Poland Wants In on the World’s Most Secret Fighter Jet

by | Mar 27, 2026 | Military Aviation, News | 0 comments

Poland does not make fighter jets. It hasn’t produced a combat aircraft in decades. But right now, Warsaw is knocking on the door of one of the most exclusive clubs in aerospace — the Global Combat Air Programme — and asking to be let in. What Poland wants is not just a seat at the table. It’s a ticket back into the aviation industry.

GCAP is the ambitious British-Italian-Japanese project to build a sixth-generation stealth fighter by 2035 — a replacement for the Eurofighter Typhoon and Japan’s F-2 that would be more advanced than anything currently flying. Piloted and unmanned variants. AI-assisted combat systems. Directed energy weapons. The kind of aircraft that defines which countries matter in air power for the next fifty years.

What Poland Actually Wants

Polish Deputy State Assets Minister Konrad Gołota confirmed discussions with Italian and Japanese partners in March, framing Poland’s interest around industrial participation rather than just buying a finished jet. “Over the past decades, we have not produced aircraft in Poland,” Gołota acknowledged, “so our aviation industry requires development.”

This is the real prize: technology transfer.

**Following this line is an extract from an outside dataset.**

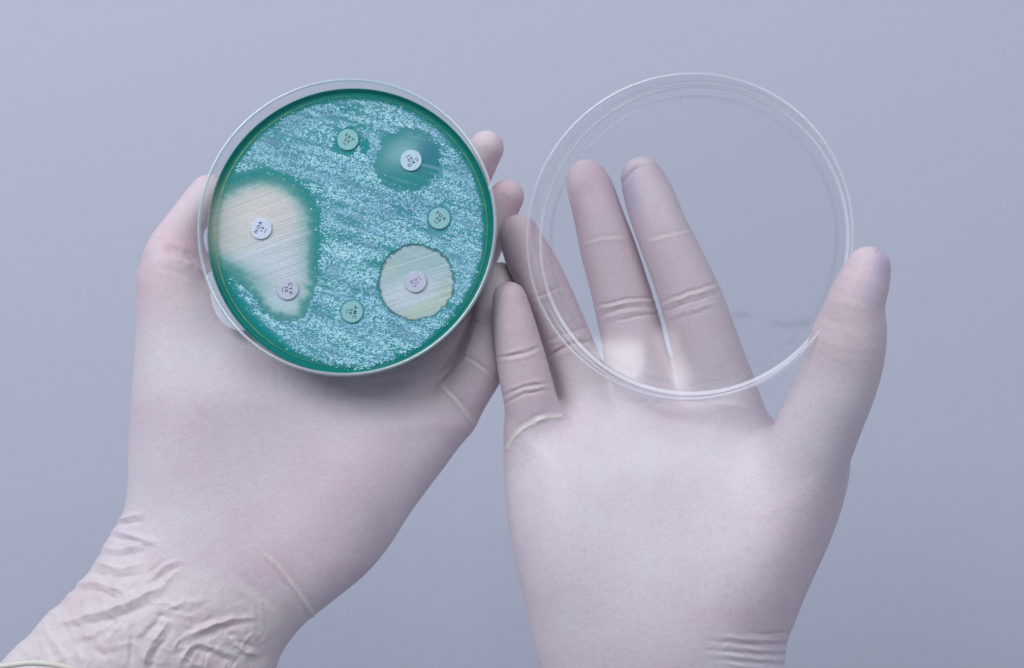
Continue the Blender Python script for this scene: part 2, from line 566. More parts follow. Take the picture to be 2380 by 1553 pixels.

If Poland joins GCAP not merely as a customer but as a development partner, Polish defence companies would gain access to the most advanced aerospace engineering on the planet — manufacturing techniques, sensor integration, stealth materials, software architecture. The kind of knowledge that cannot be bought off the shelf and takes generations to develop from scratch.

RAF Eurofighter Typhoon fighter jet in flight
An RAF Eurofighter Typhoon in flight. GCAP is designed to replace the Typhoon with a 6th-generation aircraft featuring stealth, AI, and directed energy weapons — targeting a 2035 service entry. (Wikimedia Commons)

The Program Is Already Under Pressure

GCAP is not without problems. British defence funding commitments have been delayed, raising questions about whether the 2035 timeline can hold. The programme involves three countries with different industrial priorities and strategic interests — Italy focused on its Leonardo aerospace group, Japan protecting its own Mitsubishi heavy industries, the UK balancing export ambitions with cost control. Adding Poland would add complexity and potentially slow decisions further.

For the existing partners, the question is what Poland brings to the table. Money helps. NATO’s eastern flank perspective matters. But industrial capability — which Poland currently lacks in aviation — is the real currency in a programme this ambitious. Warsaw will need to make a compelling case that its participation adds value, not just weight.

Why This Matters Beyond Poland

Poland is already one of Europe’s most aggressive military spenders — investing around 4% of GDP in defence, the highest in NATO. It operates F-35s. It is rapidly expanding its ground forces. Now it wants to be part of building the aircraft that comes after the F-35.

If Warsaw succeeds, GCAP would shift from a small club of three to a broader European-Asian coalition — and set a precedent for how 6th-generation programmes will be structured. The future of fighter aviation may be built in more places than most people expect.